Mas acabou. Acabou em grande. Começámos por encontrar um
lugar mais atrás com espaço suficiente para respirarmos. Entretanto o Eddie
Vedder mandou parar o concerto duas ou três vezes, pedindo para as pessoas
terem calma e respeitarem o espaço dos outros, para darem dois passos atrás,
etc, etc. E também falou na tragédia de La Plata - mas na altura não fazíamos
ideia do que se estava a passar. Tínhamos ouvido a chuva, em casa. Tínhamos
ouvido ambulâncias. Sabíamos que tinha havido cheias e ouviramos falar de cinco
ou seis mortos.

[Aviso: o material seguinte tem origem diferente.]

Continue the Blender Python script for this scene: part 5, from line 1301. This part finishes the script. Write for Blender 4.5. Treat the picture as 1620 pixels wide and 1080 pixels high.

Mas não demos por muita confusão, durante o dia.
Só no dia seguinte, quando as Mães de Maio voltaram a tocar
no assunto, é que nos apercebemos que alguma coisa de muito grave se tinha
passado.
Mas voltando ao concerto: épico. O Eddie a cantar em
espanhol. O Eddie de binóculos a "mirar" o público. O público! O
público cantava todas as músicas, cantava até os acordes das guitarras.
Incansável, incrível, único.
Estávamos estafados. Nada de surpreendente, claro. Mas pouco
animador, principalmente quando nos apercebemos que não havia transportes
daquela zona para o centro, àquela hora. Fomos andando, portanto. Daqui a nada
apanhamos um autocarro. Há-de haver autocarros. Não há? A esta hora não há. E
mais tarde? Só de madrugada? Podemos esperar nos passeios, como tantos outros
milhares. Não: descansamos um pouco e já avançamos. Chamamos um táxi? Não há
táxis. Todos ocupados. Espera lá: vem aí um. Pára antes de nós, outros
festivaleiros tiveram mais sorte. Discussão à janela. O que é que se passa? O
taxista a mandar vir, as pessoas a mandar vir, o taxista arranca e desistimos
de ir de taxi. Os taxistas de Buenos Aires são famosos pelos esquemas. As
voltas com vista. As notas falsas. Não: vamos a pé. Devagar. Paramos de vez em
quando, se for preciso.
Demorámos mais de duas horas para chegar a casa. Sim:
voltámos a pé. Nós e outros muitos milhares, caminhando com os sapatos e as calças cheias de
lama pela cidade grafittada.
1 comentário:
Bem, neste caso, ocorre-me dizer - quem é entalado por gosto não sofre de falta de ar...! ;)
Mas foi uma aventura musical única, sem dúvida!!!